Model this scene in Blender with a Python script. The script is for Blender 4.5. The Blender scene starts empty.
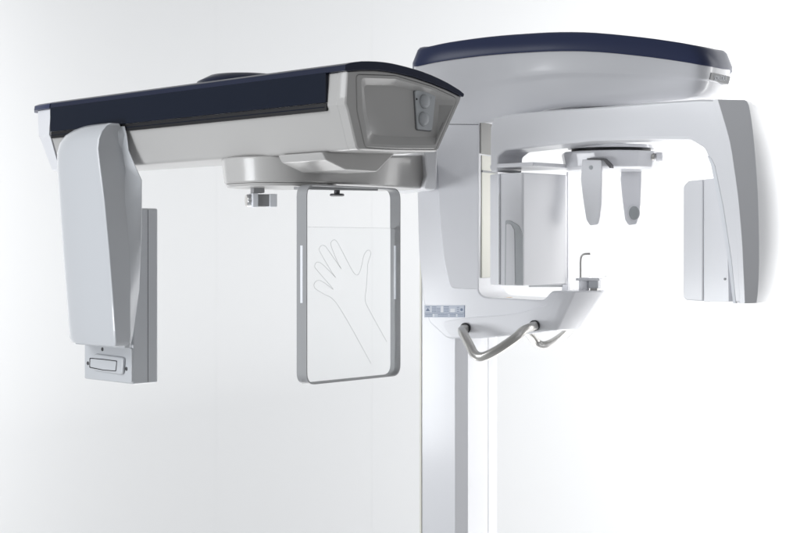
import bpy, bmesh, math
from mathutils import Vector, Matrix

# ------------------------------------------------------------------ camera
F = 1500.0      # focal length in photo pixels
HY = 248.0      # row of the horizon
H = 1.45        # camera height
sc = bpy.context.scene
col = sc.collection
cam_d = bpy.data.cameras.new('camera'); cam = bpy.data.objects.new('camera', cam_d)
col.objects.link(cam)
cam.location = (0, 0, H); cam.rotation_euler = (math.radians(90), 0, 0)
cam_d.sensor_width = 36; cam_d.lens = F / 800 * 36
cam_d.shift_y = -(266.5 - HY) / 800
cam_d.clip_start = 0.05; cam_d.clip_end = 60
cam_d.dof.use_dof = True; cam_d.dof.focus_distance = 2.9; cam_d.dof.aperture_fstop = 10
sc.camera = cam
# ------------------------------------------------------------------ world and lamps
w = bpy.data.worlds.new('World'); sc.world = w; w.use_nodes = True
w.node_tree.nodes['Background'].inputs[0].default_value = (0.96, 0.98, 1.0, 1)
w.node_tree.nodes['Background'].inputs[1].default_value = 0.31

def area(name, loc, target, size, power, color=(1, 1, 1)):
    l = bpy.data.lights.new(name, 'AREA'); l.shape = 'RECTANGLE'
    l.size, l.size_y = size; l.energy = power; l.color = color
    o = bpy.data.objects.new(name, l); col.objects.link(o)
    o.location = loc
    d = Vector(target) - Vector(loc)
    o.rotation_euler = d.to_track_quat('-Z', 'Y').to_euler()
    return o

area('softbox_wall_right', (2.6, 3.7, 1.7), (1.8, 5.2, 1.5), (1.2, 2.2), 76)
area('softbox_wall_left', (-2.1, 4.45, 1.4), (-1.9, 5.2, 1.3), (0.6, 2.4), 13)
area('softbox_rim_right', (2.3, 3.75, 1.5), (0.4, 3.0, 1.45), (1.0, 1.8), 3)
area('softbox_front_left', (-2.7, 1.45, 2.7), (0.1, 3.0, 1.45), (1.4, 1.4), 38, (0.95, 0.975, 1.0))
lo_ = area('fill_low_left', (-2.5, 1.5, 0.95), (0.15, 3.1, 1.62), (1.0, 0.7), 5.4, (0.95, 0.975, 1.0))  # added fill that brightens the carriage from low left
lo_.data.spread = math.radians(70)
area('fill_floor', (0.2, 3.9, 0.25), (0.0, 3.1, 1.6), (2.6, 0.8), 24)  # added fill in place of light bounced up off the floor
sc.view_settings.view_transform = 'Standard'
sc.view_settings.look = 'None'
sc.view_settings.exposure = 0
sc.view_settings.gamma = 1

# ------------------------------------------------------------------ materials
def mat(name, color, rough=0.4, metal=0.0, coat=0.0, grain=0.0, bump=0.0, bscale=400, trans=0.0, ior=1.45, spec=0.5):
    m = bpy.data.materials.new(name); m.use_nodes = True
    nt = m.node_tree; b = nt.nodes['Principled BSDF']
    b.inputs['Base Color'].default_value = (*color, 1)
    b.inputs['Roughness'].default_value = rough
    b.inputs['Metallic'].default_value = metal
    b.inputs['Coat Weight'].default_value = coat
    b.inputs['Coat Roughness'].default_value = 0.12
    b.inputs['Transmission Weight'].default_value = trans
    b.inputs['IOR'].default_value = ior
    b.inputs['Specular IOR Level'].default_value = spec
    tc = nt.nodes.new('ShaderNodeTexCoord')
    if grain:
        n = nt.nodes.new('ShaderNodeTexNoise'); n.inputs['Scale'].default_value = 7; n.inputs['Detail'].default_value = 5
        nt.links.new(tc.outputs['Object'], n.inputs['Vector'])
        r = nt.nodes.new('ShaderNodeMapRange')
        r.inputs['To Min'].default_value = rough - grain; r.inputs['To Max'].default_value = rough + grain
        nt.links.new(n.outputs['Fac'], r.inputs['Value']); nt.links.new(r.outputs[0], b.inputs['Roughness'])
    if bump:
        n = nt.nodes.new('ShaderNodeTexNoise'); n.inputs['Scale'].default_value = bscale; n.inputs['Detail'].default_value = 2
        nt.links.new(tc.outputs['Object'], n.inputs['Vector'])
        bp = nt.nodes.new('ShaderNodeBump'); bp.inputs['Strength'].default_value = bump; bp.inputs['Distance'].default_value = 0.0006
        nt.links.new(n.outputs['Fac'], bp.inputs['Height']); nt.links.new(bp.outputs[0], b.inputs['Normal'])
    return m
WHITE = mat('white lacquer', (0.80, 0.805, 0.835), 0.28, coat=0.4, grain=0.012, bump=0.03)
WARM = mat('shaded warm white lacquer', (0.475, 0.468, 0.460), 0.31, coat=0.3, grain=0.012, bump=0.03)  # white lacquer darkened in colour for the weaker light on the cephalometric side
COOL = mat('cool grey lacquer', (0.545, 0.56, 0.585), 0.28, coat=0.4, grain=0.012, bump=0.03)
NAVY = mat('navy lacquer', (0.034, 0.045, 0.105), 0.33, spec=0.35, grain=0.02, bump=0.03)
NAVYB = mat('dark navy lacquer', (0.016, 0.021, 0.046), 0.30, spec=0.35, grain=0.02, bump=0.03)
BEIGE = mat('grey beige shade', (0.36, 0.355, 0.34), 0.5)
DNAVY = mat('dark navy gloss', (0.006, 0.010, 0.022), 0.26, spec=0.3, grain=0.04)
BLACK = mat('black plastic', (0.008, 0.008, 0.01), 0.45)
SEAM = mat('seam grey', (0.16, 0.16, 0.17), 0.6)  # dark grey of joints, seams and gaskets
GREY = mat('grey painted metal', (0.31, 0.315, 0.325), 0.42, grain=0.06)
DGREY = mat('dark grey metal', (0.10, 0.10, 0.105), 0.4, metal=0.3)
STEEL = mat('brushed nickel', (0.52, 0.51, 0.49), 0.30, metal=0.9, grain=0.08)
CHROME = mat('polished chrome', (0.75, 0.76, 0.78), 0.12, metal=1.0)
CREAM = mat('cream plastic', (0.80, 0.79, 0.70), 0.4)
PADG = mat('button grey', (0.50, 0.52, 0.54), 0.4, grain=0.04)
CLEAR = mat('clear acrylic', (0.985, 0.99, 0.99), 0.02, trans=1.0, ior=1.15)
LABEL = mat('label film', (0.57, 0.61, 0.69), 0.5)
INK = mat('label ink', (0.20, 0.25, 0.36), 0.6)
LWHITE = mat('label white', (0.80, 0.82, 0.86), 0.5)
ORANGE = mat('orange sticker', (0.85, 0.45, 0.10), 0.5)
ETCH = mat('etched line grey', (0.46, 0.47, 0.48), 0.6)
WALLM = mat('white backdrop panel', (0.82, 0.825, 0.83), 0.75, bump=0.05, bscale=150)
FLOORM = mat('white studio floor', (0.80, 0.80, 0.80), 0.55)
RUBBER = mat('grey rubber pad', (0.36, 0.38, 0.39), 0.6)

# ------------------------------------------------------------------ frames: real vertical planes the parts lie in
def K(px): return (px - 400.0) / F
class Fr:
    """vertical plane through photo column px0 at depth Y0; u runs along angle deg, v away from the camera side"""
    def __init__(s, px0, Y0, deg):
        s.o = (K(px0) * Y0, Y0); a = math.radians(deg)
        s.d = (math.cos(a), math.sin(a)); s.n = (-math.sin(a), math.cos(a))
    def w(s, u, v, z): return Vector((s.o[0] + u*s.d[0] + v*s.n[0], s.o[1] + u*s.d[1] + v*s.n[1], z))
    def u(s, px, v=0.0):
        k = K(px); ox = s.o[0] + v*s.n[0]; oy = s.o[1] + v*s.n[1]
        return (k*oy - ox) / (s.d[0] - k*s.d[1])
    def uz(s, px, py, v=0.0):
        u = s.u(px, v); Y = s.o[1] + u*s.d[1] + v*s.n[1]
        return u, H + (HY - py) / F * Y
    def pt(s, px, py, v=0.0):
        u, z = s.uz(px, py, v); return s.w(u, v, z)
def WP(px, py, Y): return Vector((K(px)*Y, Y, H + (HY-py)/F*Y))

def rp(pts, n=6):
    """round the corners of a polygon given as (x, y) or (x, y, radius)"""
    out = []; N = len(pts)
    for i, p in enumerate(pts):
        r = p[2] if len(p) > 2 else 0
        P = Vector(p[:2])
        if not r: out.append((P.x, P.y)); continue
        A = Vector(pts[i-1][:2]); B = Vector(pts[(i+1) % N][:2])
        da = (A-P).normalized(); db = (B-P).normalized()
        ang = da.angle(db); t = min(r/math.tan(ang/2), (A-P).length*0.49, (B-P).length*0.49)
        p0 = P+da*t; p2 = P+db*t
        for k in range(n+1):
            q = k/n; c = p0*(1-q)**2 + P*2*q*(1-q) + p2*q*q
            out.append((c.x, c.y))
    return out

def spline(pts, n=8, closed=False):
    P = [Vector(p) for p in pts]; N = len(P); out = []
    for i in range(N if closed else N-1):
        if closed: a, b, c, d = P[i-1], P[i], P[(i+1) % N], P[(i+2) % N]
        else: a, b, c, d = P[max(i-1, 0)], P[i], P[i+1], P[min(i+2, N-1)]
        for k in range(n):
            t = k/n
            out.append(0.5*((2*b)+(c-a)*t+(2*a-5*b+4*c-d)*t*t+(3*b-a-3*c+d)*t**3))
    if not closed: out.append(P[-1])
    return out

def circ0(r, z, c, n=48): return [Vector((c.x+r*math.cos(2*math.pi*k/n), c.y+r*math.sin(2*math.pi*k/n), z)) for k in range(n)]
# ------------------------------------------------------------------ mesh builder
class MB:
    def __init__(s): s.bm = bmesh.new()
    def loft(s, rings, caps=True, closed_loop=False):
        V = [[s.bm.verts.new(p) for p in r] for r in rings]
        n = len(V[0]); m = len(V)
        for i in range(m if closed_loop else m-1):
            A, B = V[i], V[(i+1) % m]
            for j in range(n):
                s.bm.faces.new((A[j], A[(j+1) % n], B[(j+1) % n], B[j]))
        if caps and not closed_loop:
            s.bm.faces.new(list(reversed(V[0]))); s.bm.faces.new(V[-1])
        return s
    def prism(s, fr, poly, v0, v1, ref=None, taper=0.0):
        """poly in photo px traced on plane ref, extruded from v0 to v1"""
        ref = v0 if ref is None else ref
        L = [fr.uz(p[0], p[1], ref) for p in poly]
        cx = sum(a for a, b in L)/len(L); cz = sum(b for a, b in L)/len(L)
        B = [(cx+(a-cx)*(1-taper), cz+(b-cz)*(1-taper)) for a, b in L]
        return s.loft([[fr.w(a, v0, z) for a, z in L], [fr.w(a, v1, z) for a, z in B]])
    def slab(s, fr, uv, z0, z1):
        return s.loft([[fr.w(u, v, z0) for u, v in uv], [fr.w(u, v, z1) for u, v in uv]])
    def box(s, fr, u0, u1, v0, v1, z0, z1):
        return s.slab(fr, [(u0, v0), (u1, v0), (u1, v1), (u0, v1)], z0, z1)
    def disc(s, c, axis, prof, n=32, sx=1.0, sy=1.0, up=None):
        """lathe: prof = [(radius, height)...] about axis at c"""
        q = Vector(axis).normalized().to_track_quat('Z', 'Y')
        rings = []
        for r, h in prof:
            rings.append([Vector(c) + q @ Vector((r*sx*math.cos(2*math.pi*k/n), r*sy*math.sin(2*math.pi*k/n), h)) for k in range(n)])
        return s.loft(rings)
    def tube(s, pts, r, n=10, sq=None, closed=False):
        P = [Vector(p) for p in pts]; rings = []; N = len(P); nprev = None
        for i, p in enumerate(P):
            if closed: t = (P[(i+1) % N]-P[i-1]).normalized()
            else: t = (P[min(i+1, N-1)]-P[max(i-1, 0)]).normalized()
            if nprev is None:
                ref = Vector((0, 0, 1)) if abs(t.z) < .9 else Vector((0, 1, 0))
                a = t.cross(ref).normalized()
            else: a = (nprev - t*nprev.dot(t)).normalized()
            b = t.cross(a); nprev = a
            ring = []
            for k in range(n):
                th = 2*math.pi*k/n; c, d = math.cos(th), math.sin(th)
                if sq:
                    c = math.copysign(abs(c)**sq, c); d = math.copysign(abs(d)**sq, d)
                ring.append(p + (a*c + b*d)*r)
            rings.append(ring)
        return s.loft(rings, closed_loop=closed)
    def build(s, name, material, parent=None, bevel=0.0, seg=3, ang=30, sharp=35):
        bm = s.bm; bmesh.ops.recalc_face_normals(bm, faces=bm.faces)
        xs = [v.co for v in bm.verts]
        lo = Vector([min(c[i] for c in xs) for i in range(3)]); hi = Vector([max(c[i] for c in xs) for i in range(3)])
        c = (lo+hi)/2; c.z = lo.z
        for v in bm.verts: v.co -= c
        for f in bm.faces: f.smooth = True
        me = bpy.data.meshes.new(name); bm.to_mesh(me); bm.free()
        me.set_sharp_from_angle(angle=math.radians(sharp))
        me.materials.append(material)
        o = bpy.data.objects.new(name, me); col.objects.link(o)
        o['_w'] = tuple(c)
        base = Vector((0, 0, 0))
        if parent is not None:
            o.parent = parent; base = Vector(parent['_w'])
        o.location = c - base
        if bevel:
            b = o.modifiers.new('bevel', 'BEVEL'); b.width = bevel; b.segments = seg
            b.limit_method = 'ANGLE'; b.angle_limit = math.radians(ang); b.harden_normals = True
            b.use_clamp_overlap = True
        return o
def thing(name, loc, label, cat, group=None):
    o = bpy.data.objects.new(name, None); col.objects.link(o); o.location = loc
    o.empty_display_size = 0.05; o['_w'] = tuple(loc); o['label'] = label; o['category'] = cat
    if group: o['group'] = group
    return o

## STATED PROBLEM
Only lines belong in the copy: transcribe those from the start of the data through the line that contains "from mathutils import Vector, Matrix", and skip the pictures.

## WORKED ANSWER
Model this scene in Blender with a Python script. The script is for Blender 4.5. The Blender scene starts empty.
import bpy, bmesh, math
from mathutils import Vector, Matrix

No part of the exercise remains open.